» PROBLEM STATEMENT:
Only lines with the string "scene" matter here; gather them from the material below.

» PROVIDED DATA:
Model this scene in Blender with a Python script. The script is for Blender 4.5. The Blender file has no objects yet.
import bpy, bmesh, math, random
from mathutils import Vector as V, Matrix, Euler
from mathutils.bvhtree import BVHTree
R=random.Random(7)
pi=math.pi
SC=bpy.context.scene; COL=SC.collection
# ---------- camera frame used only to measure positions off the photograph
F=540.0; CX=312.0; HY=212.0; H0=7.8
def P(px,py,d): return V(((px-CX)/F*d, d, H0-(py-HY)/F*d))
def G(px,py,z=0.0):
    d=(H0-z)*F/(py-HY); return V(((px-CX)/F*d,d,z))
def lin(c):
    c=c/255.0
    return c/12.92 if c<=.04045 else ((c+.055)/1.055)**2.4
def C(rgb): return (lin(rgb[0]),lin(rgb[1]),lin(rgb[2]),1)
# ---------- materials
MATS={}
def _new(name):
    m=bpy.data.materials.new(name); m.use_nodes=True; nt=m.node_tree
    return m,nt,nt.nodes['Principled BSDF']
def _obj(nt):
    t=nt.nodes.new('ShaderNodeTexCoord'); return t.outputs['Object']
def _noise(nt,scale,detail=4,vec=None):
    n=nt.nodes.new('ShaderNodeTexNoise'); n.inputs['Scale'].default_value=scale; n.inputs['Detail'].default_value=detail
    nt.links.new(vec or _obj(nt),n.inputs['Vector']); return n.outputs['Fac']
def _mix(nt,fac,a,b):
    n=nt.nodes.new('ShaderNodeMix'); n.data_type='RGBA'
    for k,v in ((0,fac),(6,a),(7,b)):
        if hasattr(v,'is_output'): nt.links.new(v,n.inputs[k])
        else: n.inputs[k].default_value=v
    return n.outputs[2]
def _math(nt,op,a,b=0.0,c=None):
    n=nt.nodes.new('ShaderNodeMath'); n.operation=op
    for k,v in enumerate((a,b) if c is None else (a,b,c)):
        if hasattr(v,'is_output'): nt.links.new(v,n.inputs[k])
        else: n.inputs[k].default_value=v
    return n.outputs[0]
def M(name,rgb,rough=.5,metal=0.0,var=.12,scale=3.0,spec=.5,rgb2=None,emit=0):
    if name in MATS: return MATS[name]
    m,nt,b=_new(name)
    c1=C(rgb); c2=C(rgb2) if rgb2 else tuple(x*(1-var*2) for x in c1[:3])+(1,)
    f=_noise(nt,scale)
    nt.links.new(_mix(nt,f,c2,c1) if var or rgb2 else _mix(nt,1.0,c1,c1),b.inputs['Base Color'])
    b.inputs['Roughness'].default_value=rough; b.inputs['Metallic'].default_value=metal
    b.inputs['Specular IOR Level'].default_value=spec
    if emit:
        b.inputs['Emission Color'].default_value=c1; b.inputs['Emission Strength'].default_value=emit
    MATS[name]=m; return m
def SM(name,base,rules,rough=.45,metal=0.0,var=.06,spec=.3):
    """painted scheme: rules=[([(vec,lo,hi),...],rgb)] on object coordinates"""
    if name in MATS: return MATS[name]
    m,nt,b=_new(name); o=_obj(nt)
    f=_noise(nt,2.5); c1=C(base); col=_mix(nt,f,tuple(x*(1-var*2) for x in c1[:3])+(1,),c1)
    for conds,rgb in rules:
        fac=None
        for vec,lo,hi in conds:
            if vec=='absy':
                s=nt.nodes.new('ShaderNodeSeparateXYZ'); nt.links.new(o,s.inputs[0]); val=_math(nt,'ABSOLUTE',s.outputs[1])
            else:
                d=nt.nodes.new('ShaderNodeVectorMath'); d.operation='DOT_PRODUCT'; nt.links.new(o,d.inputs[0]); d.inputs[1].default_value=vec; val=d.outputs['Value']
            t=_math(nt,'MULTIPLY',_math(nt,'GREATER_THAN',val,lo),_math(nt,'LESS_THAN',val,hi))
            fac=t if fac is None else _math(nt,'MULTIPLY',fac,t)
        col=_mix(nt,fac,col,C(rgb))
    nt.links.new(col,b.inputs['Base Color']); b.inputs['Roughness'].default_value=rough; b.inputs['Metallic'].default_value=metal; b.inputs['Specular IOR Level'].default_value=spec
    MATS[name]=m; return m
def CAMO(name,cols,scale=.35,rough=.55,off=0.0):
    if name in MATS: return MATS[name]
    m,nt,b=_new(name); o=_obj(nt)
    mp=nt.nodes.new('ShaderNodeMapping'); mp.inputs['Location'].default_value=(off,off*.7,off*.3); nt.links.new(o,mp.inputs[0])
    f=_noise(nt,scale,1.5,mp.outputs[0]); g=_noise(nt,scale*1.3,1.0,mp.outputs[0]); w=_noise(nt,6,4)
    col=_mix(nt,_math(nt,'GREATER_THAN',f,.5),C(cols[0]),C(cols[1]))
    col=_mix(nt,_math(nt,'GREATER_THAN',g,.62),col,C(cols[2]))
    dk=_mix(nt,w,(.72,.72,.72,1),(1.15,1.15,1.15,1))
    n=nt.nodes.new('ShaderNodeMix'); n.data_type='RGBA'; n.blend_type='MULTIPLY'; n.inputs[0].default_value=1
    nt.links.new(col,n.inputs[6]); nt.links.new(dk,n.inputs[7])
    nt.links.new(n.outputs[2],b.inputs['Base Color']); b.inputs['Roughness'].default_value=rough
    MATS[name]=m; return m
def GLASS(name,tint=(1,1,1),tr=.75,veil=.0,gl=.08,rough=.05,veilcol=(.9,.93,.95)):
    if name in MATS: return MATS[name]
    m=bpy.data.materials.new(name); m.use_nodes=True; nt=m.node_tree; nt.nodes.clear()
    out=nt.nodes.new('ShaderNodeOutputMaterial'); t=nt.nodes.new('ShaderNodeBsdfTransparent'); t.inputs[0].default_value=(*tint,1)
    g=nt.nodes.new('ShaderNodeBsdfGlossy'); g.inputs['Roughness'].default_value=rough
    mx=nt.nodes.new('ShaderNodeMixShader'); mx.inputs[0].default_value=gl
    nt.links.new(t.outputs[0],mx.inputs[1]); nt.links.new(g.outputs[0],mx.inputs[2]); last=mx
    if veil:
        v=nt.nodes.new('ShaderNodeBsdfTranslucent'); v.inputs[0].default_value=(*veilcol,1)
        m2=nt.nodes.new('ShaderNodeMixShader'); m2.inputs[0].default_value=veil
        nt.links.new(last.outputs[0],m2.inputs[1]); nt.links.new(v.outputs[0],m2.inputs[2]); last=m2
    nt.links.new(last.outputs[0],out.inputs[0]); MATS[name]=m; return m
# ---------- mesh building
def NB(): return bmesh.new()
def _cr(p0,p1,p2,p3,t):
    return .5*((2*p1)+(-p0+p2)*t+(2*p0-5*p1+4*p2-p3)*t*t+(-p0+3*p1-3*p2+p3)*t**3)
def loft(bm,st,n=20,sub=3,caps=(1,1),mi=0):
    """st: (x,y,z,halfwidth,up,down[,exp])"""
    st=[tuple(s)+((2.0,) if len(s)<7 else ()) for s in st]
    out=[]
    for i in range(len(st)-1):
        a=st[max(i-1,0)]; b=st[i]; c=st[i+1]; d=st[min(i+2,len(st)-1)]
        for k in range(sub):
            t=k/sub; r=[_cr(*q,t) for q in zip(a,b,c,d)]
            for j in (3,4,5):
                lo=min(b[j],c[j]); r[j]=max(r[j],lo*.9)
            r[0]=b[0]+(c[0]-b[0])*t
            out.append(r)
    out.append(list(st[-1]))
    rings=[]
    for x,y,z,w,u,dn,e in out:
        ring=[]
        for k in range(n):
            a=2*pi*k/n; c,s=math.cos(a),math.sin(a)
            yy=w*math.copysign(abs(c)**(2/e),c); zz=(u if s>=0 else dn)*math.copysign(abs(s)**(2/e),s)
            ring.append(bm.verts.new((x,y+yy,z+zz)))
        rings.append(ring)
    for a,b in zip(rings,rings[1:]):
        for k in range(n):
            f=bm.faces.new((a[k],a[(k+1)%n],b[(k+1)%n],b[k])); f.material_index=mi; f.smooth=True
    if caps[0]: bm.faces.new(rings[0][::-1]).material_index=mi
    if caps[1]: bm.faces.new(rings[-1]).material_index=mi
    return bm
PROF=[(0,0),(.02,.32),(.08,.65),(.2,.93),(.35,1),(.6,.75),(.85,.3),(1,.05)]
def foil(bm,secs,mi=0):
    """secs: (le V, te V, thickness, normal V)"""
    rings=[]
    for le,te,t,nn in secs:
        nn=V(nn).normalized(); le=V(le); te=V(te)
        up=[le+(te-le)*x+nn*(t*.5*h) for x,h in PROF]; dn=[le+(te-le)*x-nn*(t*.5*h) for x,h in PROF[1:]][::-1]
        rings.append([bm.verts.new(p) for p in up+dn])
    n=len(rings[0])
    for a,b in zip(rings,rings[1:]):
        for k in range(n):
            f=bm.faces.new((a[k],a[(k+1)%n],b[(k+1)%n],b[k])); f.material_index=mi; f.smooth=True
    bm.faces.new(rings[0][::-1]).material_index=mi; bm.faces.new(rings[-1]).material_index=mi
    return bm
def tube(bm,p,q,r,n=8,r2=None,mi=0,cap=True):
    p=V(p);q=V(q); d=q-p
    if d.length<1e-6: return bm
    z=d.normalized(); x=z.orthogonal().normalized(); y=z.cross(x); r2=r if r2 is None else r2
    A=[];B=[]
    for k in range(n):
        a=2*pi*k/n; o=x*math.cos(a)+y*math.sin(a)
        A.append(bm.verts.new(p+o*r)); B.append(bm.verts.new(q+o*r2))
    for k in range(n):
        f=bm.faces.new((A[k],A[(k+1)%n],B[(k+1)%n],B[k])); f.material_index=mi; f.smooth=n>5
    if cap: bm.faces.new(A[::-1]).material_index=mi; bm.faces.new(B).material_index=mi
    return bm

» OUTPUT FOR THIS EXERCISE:
Model this scene in Blender with a Python script. The script is for Blender 4.5. The Blender file has no objects yet.
SC=bpy.context.scene; COL=SC.collection